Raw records
= = =
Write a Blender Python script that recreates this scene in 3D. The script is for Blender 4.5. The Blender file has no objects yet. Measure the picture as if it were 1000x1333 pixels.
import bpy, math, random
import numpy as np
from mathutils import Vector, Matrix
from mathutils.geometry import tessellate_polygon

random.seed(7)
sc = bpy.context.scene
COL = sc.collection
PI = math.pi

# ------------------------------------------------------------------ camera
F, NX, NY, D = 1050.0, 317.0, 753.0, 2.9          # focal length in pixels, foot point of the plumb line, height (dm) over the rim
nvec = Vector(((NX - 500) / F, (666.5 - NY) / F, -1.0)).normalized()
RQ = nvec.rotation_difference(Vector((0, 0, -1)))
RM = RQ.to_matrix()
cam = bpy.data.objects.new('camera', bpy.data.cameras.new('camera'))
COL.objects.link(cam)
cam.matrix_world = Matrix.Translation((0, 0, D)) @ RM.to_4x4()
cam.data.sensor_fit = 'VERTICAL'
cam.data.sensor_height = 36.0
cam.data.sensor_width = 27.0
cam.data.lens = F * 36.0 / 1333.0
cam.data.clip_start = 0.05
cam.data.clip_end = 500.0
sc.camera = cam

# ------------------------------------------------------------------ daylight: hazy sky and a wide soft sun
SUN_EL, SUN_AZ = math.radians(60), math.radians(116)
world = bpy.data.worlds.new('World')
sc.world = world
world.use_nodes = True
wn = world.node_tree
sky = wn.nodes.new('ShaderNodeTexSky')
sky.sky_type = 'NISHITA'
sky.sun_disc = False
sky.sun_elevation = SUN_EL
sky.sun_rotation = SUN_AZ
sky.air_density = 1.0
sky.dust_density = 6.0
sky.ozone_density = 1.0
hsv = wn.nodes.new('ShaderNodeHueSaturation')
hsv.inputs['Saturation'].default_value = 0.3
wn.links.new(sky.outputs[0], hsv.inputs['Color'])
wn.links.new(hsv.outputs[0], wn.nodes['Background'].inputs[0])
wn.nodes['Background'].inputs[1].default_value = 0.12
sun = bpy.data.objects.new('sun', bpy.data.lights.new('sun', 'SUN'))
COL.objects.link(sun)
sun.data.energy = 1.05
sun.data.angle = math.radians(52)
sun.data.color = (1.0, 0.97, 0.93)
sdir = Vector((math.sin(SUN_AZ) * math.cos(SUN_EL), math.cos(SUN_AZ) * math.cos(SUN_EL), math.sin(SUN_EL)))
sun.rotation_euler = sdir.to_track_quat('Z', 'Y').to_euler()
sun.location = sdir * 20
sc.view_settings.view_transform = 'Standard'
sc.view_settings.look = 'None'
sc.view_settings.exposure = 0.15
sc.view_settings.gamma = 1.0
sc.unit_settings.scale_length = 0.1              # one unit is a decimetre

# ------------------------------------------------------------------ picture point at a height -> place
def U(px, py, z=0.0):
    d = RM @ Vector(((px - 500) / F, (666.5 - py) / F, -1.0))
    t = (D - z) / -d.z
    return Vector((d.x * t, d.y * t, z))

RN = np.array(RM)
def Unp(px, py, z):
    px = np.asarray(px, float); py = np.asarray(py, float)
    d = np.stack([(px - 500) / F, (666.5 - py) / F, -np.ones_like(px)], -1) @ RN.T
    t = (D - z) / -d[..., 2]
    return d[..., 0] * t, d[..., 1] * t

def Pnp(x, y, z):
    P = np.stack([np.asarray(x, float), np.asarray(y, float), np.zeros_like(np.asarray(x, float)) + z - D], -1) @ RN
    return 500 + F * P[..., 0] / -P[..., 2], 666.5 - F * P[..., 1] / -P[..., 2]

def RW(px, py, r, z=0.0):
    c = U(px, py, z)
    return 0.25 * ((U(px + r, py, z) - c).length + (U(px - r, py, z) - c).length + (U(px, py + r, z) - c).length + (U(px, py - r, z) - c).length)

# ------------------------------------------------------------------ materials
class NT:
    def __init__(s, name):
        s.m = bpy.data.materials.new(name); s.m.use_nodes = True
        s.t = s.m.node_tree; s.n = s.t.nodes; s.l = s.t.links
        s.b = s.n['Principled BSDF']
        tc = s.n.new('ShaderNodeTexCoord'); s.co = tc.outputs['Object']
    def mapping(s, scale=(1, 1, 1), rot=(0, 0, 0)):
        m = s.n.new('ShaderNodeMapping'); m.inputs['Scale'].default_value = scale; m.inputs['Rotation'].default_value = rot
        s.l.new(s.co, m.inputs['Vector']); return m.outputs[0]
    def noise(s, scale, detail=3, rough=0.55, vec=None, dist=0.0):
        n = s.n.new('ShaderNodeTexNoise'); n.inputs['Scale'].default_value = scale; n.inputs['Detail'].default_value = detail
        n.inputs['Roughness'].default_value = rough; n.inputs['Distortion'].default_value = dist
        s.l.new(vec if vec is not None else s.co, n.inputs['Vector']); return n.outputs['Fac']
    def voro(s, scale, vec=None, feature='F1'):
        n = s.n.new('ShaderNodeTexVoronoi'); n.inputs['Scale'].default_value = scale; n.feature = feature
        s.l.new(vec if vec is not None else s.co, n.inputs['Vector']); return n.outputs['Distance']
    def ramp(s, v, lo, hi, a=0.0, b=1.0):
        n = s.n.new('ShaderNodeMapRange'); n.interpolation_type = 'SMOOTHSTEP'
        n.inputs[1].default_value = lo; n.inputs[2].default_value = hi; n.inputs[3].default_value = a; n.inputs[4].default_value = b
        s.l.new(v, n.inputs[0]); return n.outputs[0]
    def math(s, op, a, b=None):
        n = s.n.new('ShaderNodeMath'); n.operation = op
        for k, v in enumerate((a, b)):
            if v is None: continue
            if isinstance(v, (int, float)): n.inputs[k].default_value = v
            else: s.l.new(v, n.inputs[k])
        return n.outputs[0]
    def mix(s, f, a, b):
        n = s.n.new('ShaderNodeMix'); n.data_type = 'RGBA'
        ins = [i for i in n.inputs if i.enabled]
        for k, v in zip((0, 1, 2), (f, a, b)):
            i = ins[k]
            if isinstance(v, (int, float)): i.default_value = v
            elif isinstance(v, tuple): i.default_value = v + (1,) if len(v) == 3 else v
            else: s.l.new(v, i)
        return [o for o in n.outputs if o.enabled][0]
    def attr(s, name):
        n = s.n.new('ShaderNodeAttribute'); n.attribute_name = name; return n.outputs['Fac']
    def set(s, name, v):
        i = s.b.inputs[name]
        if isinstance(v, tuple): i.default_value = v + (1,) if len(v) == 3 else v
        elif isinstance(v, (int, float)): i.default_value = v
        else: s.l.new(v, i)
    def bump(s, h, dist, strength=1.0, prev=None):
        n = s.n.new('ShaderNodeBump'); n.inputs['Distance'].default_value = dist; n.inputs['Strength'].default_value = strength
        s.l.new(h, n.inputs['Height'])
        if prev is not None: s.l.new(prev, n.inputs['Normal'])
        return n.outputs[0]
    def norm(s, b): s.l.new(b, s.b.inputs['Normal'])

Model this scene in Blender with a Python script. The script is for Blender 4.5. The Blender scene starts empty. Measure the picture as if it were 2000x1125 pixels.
= = =
-- Written task --
Write out word for word only the lines from the start of the entries down to the line with "sc.camera = cam", please, including both ends.

-- Solution --
Write a Blender Python script that recreates this scene in 3D. The script is for Blender 4.5. The Blender file has no objects yet. Measure the picture as if it were 1000x1333 pixels.
import bpy, math, random
import numpy as np
from mathutils import Vector, Matrix
from mathutils.geometry import tessellate_polygon

random.seed(7)
sc = bpy.context.scene
COL = sc.collection
PI = math.pi

# ------------------------------------------------------------------ camera
F, NX, NY, D = 1050.0, 317.0, 753.0, 2.9          # focal length in pixels, foot point of the plumb line, height (dm) over the rim
nvec = Vector(((NX - 500) / F, (666.5 - NY) / F, -1.0)).normalized()
RQ = nvec.rotation_difference(Vector((0, 0, -1)))
RM = RQ.to_matrix()
cam = bpy.data.objects.new('camera', bpy.data.cameras.new('camera'))
COL.objects.link(cam)
cam.matrix_world = Matrix.Translation((0, 0, D)) @ RM.to_4x4()
cam.data.sensor_fit = 'VERTICAL'
cam.data.sensor_height = 36.0
cam.data.sensor_width = 27.0
cam.data.lens = F * 36.0 / 1333.0
cam.data.clip_start = 0.05
cam.data.clip_end = 500.0
sc.camera = cam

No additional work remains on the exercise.